Eurostat's Flash Pins Eurozone Headline HICP at 3.2% in May Against a 10.9% Energy Print — Services Reaccelerate to 3.5% as Portugal's 3.3% Reading Tracks Above the Bloc Heading Into the 5 June ECB Council
Eurostat's flash estimate released on Tuesday 2 June pins euro-area annual inflation at 3.2% in May 2026, a 20-basis-point lift on April's 3.0% print and a sharp 130-basis-point jump on the 1.9% reading a year ago. The acceleration is overwhelmingly...
Eurostat's flash estimate released on Tuesday 2 June pins euro-area annual inflation at 3.2% in May 2026, a 20-basis-point lift on April's 3.0% print and a sharp 130-basis-point jump on the 1.9% reading a year ago. The acceleration is overwhelmingly an energy story — and it lands three days before the ECB's Governing Council meeting on 5 June, where Lisbon's mortgage and bond pricing both pivot off the rate decision and the press-conference signalling.
The component breakdown is unambiguous. Energy posted the largest annual rate at 10.9%, marginally above April's 10.8% — a print that ties back to the post-Mid-East-disruption spot-and-forward complex, even as Brent itself closed May at $92.54 a barrel and booked its worst May since March 2020. Serviços (services) reaccelerated meaningfully to 3.5% in May from 3.0% in April, the second-largest contributor and the one that ECB hawks watch most closely because it captures domestic wage-and-margin pass-through. Alimentação, álcool e tabaco (food, alcohol and tobacco) cooled to 2.0% from 2.4% — the bright spot of the print — and bens industriais não energéticos (non-energy industrial goods) ticked up to 0.9% from 0.8%.

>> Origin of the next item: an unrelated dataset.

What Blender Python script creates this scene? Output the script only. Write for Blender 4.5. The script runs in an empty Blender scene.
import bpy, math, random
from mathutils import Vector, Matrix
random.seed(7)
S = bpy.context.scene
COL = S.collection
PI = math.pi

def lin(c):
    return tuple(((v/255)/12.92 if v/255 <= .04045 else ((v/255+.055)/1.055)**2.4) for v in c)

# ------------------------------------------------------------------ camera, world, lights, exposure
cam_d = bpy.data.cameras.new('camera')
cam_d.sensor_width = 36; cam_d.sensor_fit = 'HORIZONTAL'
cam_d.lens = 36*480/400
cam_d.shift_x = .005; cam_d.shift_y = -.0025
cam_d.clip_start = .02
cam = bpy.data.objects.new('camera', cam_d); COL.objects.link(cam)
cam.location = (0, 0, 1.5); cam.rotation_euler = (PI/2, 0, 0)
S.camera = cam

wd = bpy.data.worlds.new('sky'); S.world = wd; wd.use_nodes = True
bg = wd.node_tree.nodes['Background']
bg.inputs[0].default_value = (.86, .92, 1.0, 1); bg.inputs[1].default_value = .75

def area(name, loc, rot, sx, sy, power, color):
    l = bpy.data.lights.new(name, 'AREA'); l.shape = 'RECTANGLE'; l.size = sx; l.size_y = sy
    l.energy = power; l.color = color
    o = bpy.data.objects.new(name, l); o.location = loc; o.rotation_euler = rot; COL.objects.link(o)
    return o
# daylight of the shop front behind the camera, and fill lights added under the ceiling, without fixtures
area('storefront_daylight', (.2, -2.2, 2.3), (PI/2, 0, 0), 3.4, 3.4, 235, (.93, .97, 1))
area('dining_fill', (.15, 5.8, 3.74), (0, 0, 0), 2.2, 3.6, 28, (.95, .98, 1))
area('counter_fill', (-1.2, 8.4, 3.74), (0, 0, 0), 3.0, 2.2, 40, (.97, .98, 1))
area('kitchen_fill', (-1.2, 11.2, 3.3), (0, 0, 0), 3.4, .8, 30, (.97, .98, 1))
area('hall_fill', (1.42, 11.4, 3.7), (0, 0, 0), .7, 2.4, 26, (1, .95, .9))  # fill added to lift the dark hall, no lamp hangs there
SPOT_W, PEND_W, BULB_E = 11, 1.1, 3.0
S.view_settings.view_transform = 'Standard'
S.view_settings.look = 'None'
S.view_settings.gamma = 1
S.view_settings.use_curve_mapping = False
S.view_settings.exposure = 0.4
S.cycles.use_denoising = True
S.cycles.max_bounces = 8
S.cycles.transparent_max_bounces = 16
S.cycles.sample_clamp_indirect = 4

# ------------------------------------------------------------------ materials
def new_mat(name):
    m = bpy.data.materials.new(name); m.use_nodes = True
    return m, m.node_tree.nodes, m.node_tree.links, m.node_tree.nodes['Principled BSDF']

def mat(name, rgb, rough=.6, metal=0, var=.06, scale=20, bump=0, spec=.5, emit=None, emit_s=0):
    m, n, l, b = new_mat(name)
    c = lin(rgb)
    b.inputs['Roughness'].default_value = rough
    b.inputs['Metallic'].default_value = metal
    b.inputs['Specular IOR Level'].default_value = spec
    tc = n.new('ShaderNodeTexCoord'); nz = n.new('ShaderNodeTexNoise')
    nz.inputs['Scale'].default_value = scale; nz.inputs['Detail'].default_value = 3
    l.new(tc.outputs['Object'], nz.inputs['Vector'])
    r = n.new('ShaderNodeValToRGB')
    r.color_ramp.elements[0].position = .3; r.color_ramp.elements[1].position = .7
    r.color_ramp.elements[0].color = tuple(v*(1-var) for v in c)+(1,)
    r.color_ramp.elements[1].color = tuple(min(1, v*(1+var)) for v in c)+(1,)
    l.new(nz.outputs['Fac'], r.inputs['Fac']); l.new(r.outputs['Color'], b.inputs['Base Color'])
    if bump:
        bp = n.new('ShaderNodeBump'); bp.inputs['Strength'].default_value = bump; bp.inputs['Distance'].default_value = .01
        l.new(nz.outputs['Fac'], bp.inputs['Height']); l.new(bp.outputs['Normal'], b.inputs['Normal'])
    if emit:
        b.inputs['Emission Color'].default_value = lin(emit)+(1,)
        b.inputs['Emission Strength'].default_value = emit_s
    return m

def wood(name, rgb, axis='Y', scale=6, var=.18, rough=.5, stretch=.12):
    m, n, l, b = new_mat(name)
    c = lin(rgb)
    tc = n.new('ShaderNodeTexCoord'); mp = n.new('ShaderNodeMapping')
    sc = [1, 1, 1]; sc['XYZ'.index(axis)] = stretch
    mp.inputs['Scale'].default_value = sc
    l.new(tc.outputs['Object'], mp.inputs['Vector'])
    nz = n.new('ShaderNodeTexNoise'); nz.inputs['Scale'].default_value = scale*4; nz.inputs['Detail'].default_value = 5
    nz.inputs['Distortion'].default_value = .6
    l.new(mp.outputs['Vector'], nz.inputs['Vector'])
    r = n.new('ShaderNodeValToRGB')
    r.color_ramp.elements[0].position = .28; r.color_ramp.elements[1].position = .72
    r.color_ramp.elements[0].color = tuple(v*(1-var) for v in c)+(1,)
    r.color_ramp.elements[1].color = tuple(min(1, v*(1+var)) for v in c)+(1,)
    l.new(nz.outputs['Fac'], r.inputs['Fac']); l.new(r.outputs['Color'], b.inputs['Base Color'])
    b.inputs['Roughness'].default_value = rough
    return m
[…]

Portugal's own preliminary May read, published by the Instituto Nacional de Estatística (National Statistics Institute — INE) on 29 May, came in at 3.3% — one tenth above the euro-area aggregate at the headline level. The Portuguese print also featured the same energy-led pattern, with INE flagging a slower contribution from food. That places the Banco de Portugal in a comparable position to most non-core members heading into Frankfurt: services inflation still sticky, energy beyond ECB reach, and a headline path that is no longer collapsing toward the 2% target on a straight line.
For the 5 June Council, the 3.2% flash strengthens the case for caution rather than another cut. Market pricing already had the deposit facility rate in a holding pattern through the meeting, with the Lisbon 10-year benchmark at 3.31% and the 12-month Euribor — Portugal's dominant mortgage reference — pricing a flat path. A May print that reaccelerates on energy and services hardens that read. The next signal beyond the press conference will be the European Central Bank's updated June macroeconomic projections, which will mark to market the staff's 2026 and 2027 inflation paths after a quarter in which the energy assumption has slid in both directions.
The single-meeting impact on Portuguese borrowers is mechanical: Euribor's reset cycle on the country's roughly €115 billion mortgage stock means the gap between the Council's signalled path and what is already priced into the 12-month curve translates into reset-by-reset changes in household monthly payments. The Eurostat flash narrows that gap on the hawkish side. A confirmed reading is due from Eurostat on 18 June, alongside the country-by-country breakdown that will let the Banco de Portugal benchmark Portugal's gap to the euro-area print with more precision than the INE preliminary allows.